Hopefuls at this week's forum split on value of regional district and taxpayers' exposure to failed hockey dorm project

While it wasn’t the massive numbers of candidates Penticton has seen in past municipal elections, the Tuesday evening forum was no less nerve-wracking for those seeking the single mayor and council seats on Sept. 7.

In the 2011 municipal election, the stage was filled with 19 candidates, but for this by-election, there are only three running for mayor and five for the single council seat up for grabs.

The questions, however, remained much the same, ranging from tourism, jobs and the economy to openness and transparency.

Garry Litke, who gave up his council seat to run for mayor, admitted he was anxious going into the debate.

“I am fairly comfortable around the council table, I’ve done the homework, I know the issues,” said Litke. “This is like, what’s going to happen?”

Litke had cause to be nervous. As the only member of the current council running in this byelection, he was alone in facing questions challenging council decisions like those leading to the Eckhardt hockey dorm.

Vic Powell, also running for mayor, called the hockey dorm a back-room deal gone wrong, and it was ridiculous for the city to have let the developer start work before the final closing date on the sale.

“City council and staff let the taxpayers down.

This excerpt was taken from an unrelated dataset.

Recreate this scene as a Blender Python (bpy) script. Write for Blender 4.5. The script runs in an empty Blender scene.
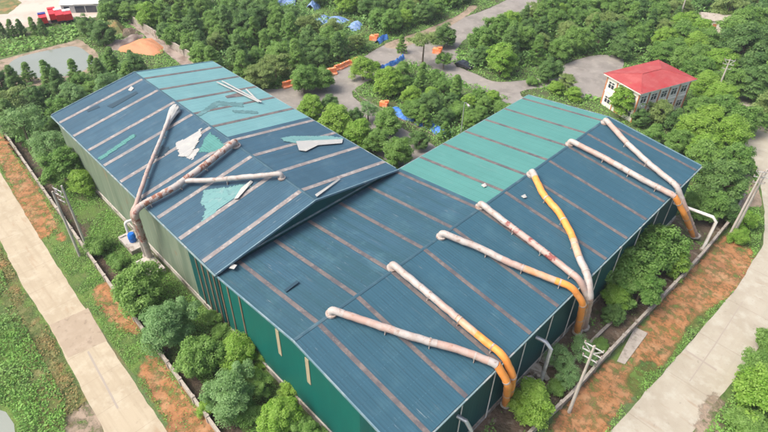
import bpy, math, random
import numpy as np
from mathutils import Vector, Matrix
from mathutils.geometry import tessellate_polygon
random.seed(7); R = math.radians
rng = np.random.default_rng(11)
sc = bpy.context.scene
C = sc.collection

# ------------------------------------------------------------------ camera
F_, CX, CY, CZ, YAW, PITCH, ROLL = 570.1192, 48.4474, -20.4485, 61.0513, 0.7909, 0.6613, 0.0116
PX, PY = -6.6762, -20.6334
_fw = Vector((-math.sin(YAW)*math.cos(PITCH), math.cos(YAW)*math.cos(PITCH), -math.sin(PITCH)))
_r = Vector((math.cos(YAW), math.sin(YAW), 0)); _u = _r.cross(_fw)
_r2 = _r*math.cos(ROLL)+_u*math.sin(ROLL); _u2 = -_r*math.sin(ROLL)+_u*math.cos(ROLL)
CAM = Vector((CX, CY, CZ))
def G(u, v, z=0.0):
    d = _fw*F_ + _r2*(u-384-PX) - _u2*(v-216-PY)
    return CAM + d*((z-CZ)/d.z)
def P(p):                       # world -> reference pixel (used only to size things)
    d = Vector(p)-CAM; z = d.dot(_fw)
    return 384+PX+F_*d.dot(_r2)/z, 216+PY-F_*d.dot(_u2)/z
def dist(p): return (Vector(p)-CAM).dot(_fw)
cam = bpy.data.cameras.new('camera'); co = bpy.data.objects.new('camera', cam); C.objects.link(co)
co.matrix_world = Matrix(((_r2.x, _u2.x, -_fw.x, CX), (_r2.y, _u2.y, -_fw.y, CY), (_r2.z, _u2.z, -_fw.z, CZ), (0, 0, 0, 1)))
cam.sensor_width = 36; cam.lens = F_/768*36; cam.shift_x = -PX/768; cam.shift_y = PY/768
cam.clip_start = 1; cam.clip_end = 6000
sc.camera = co

# ------------------------------------------------------------------ light
SUN_AZ, SUN_EL = R(210), R(54)
w = bpy.data.worlds.new('World'); sc.world = w; w.use_nodes = True
nt = w.node_tree; sky = nt.nodes.new('ShaderNodeTexSky'); sky.sky_type = 'NISHITA'; sky.sun_disc = False
sky.sun_elevation = SUN_EL; sky.sun_rotation = SUN_AZ; sky.air_density = 1.0; sky.dust_density = 7.0; sky.ozone_density = 0.3
bg = nt.nodes['Background']; bg.inputs[1].default_value = 0.15; nt.links.new(sky.outputs[0], bg.inputs[0])
sl = bpy.data.lights.new('sun', 'SUN'); sl.energy = 1.45; sl.angle = R(30); sl.color = (1, .97, .91)
so = bpy.data.objects.new('sun', sl); C.objects.link(so)
sd = Vector((math.sin(SUN_AZ)*math.cos(SUN_EL), math.cos(SUN_AZ)*math.cos(SUN_EL), math.sin(SUN_EL)))
so.rotation_euler = sd.to_track_quat('Z', 'Y').to_euler(); so.location = (0, 0, 90)
sc.view_settings.view_transform = 'Standard'; sc.view_settings.look = 'None'; sc.view_settings.gamma = 1
sc.view_settings.use_curve_mapping = False; sc.view_settings.exposure = 0.8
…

Now we’re on the hook for about $3 million,” said Powell, a position echoed by the third mayoral candidate, Brian Henningson.

Litke admitted the Eckhardt land deal “certainly went sideways,” but questioned where Powell had got his $3 million figure.

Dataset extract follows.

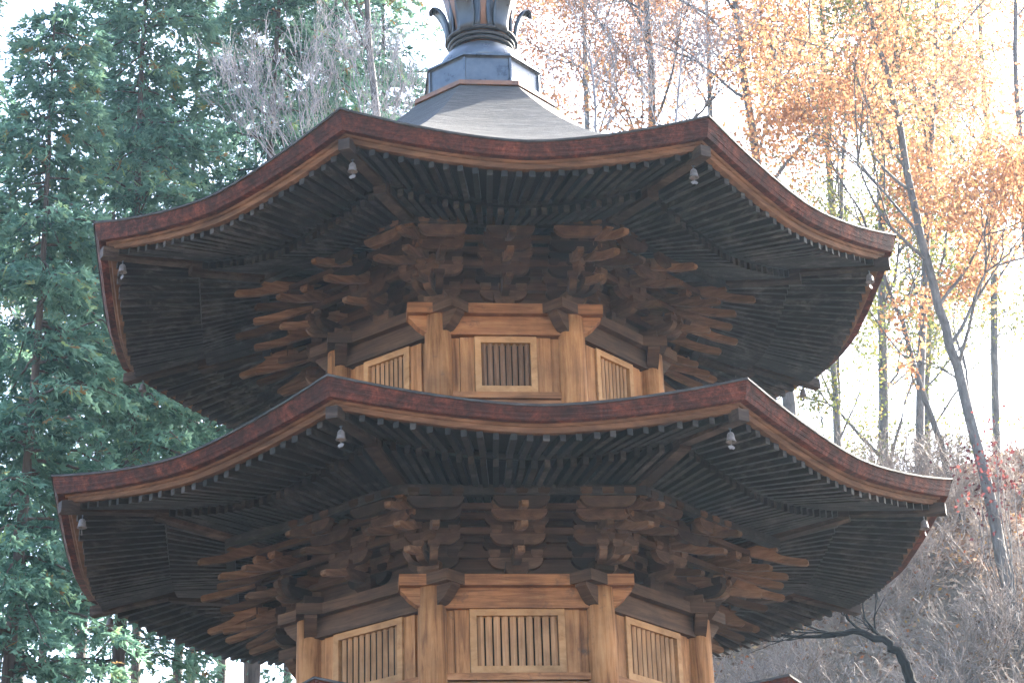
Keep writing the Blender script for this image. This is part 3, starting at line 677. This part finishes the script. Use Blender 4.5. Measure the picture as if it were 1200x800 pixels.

The city, he said, claimed a $50,000 security bond and used that to clean up the property. And while costs of the legal actions launched by the contractors were mounting, they are expected to be in the tens of thousands, not millions.

“My objective, if elected, will be  to settle that. It is currently in court,” said Litke. “We need to get that title clear. There is a lot of interest in that property.”

A rumour that city council had voted in camera to give senior city staff significant salary increases to bring them to par with other communities, like Chilliwack, also targeted Litke.

Henningson, who only moved to the city a year ago, often found himself commenting that he wasn’t fully in the loop on some of the issues.

He said he just wanted to be honest with the audience.

“I didn’t want to make something up, I don’t have the full financials. I don’t want to play around with taxpayers’ money,” said Henningson. “I just want to let them know I am the straight-up goods, I am there to get the best taxpayer value.”

Those running for council had their share of tough questions to wrangle, like the recently adopted downtown revitalization plan.

Pat Buchanan worried there was too much concentration on improving the lower part of Main Street, and that the city should adopt a policy of seeing that needs are met first, a position that Lynn Kelsey agreed with.

The city’s infrastructure should be taken care of before beautification, said Kelsey, but there needs to be a balance between the two.

That concept of balance was shared by all the council candidates, though their opinions diverged when questioned about the value of the Regional District of Okanagan-Similkameen to Penticton.

For Kevin Andrews, the regional district has a valuable function.

Pat Buchanan agreed it has value, but Penticton has to come first and the city needs to care for its own needs before investing through the RDOS.

Lynn Kelsey was the strongest supporter of the RDOS, stating that communities working together build a stronger presence for the area.

The RDOS is an extra level of government citizens don’t need, according to Andre Martin, who would like to see outlying areas like Westbench and Naramata amalgamate.

“To me that makes more sense, it’s less government that we have to pay for,” he said.

Katie Robinson, who was an RDOS director for six years, had a sharply different opinion on amalgamation.

“People in the outlying area don’t want to pay the same  taxes we pay nor do we want to take on their debts, said Robinson.

“Sewers and water systems are very expensive.”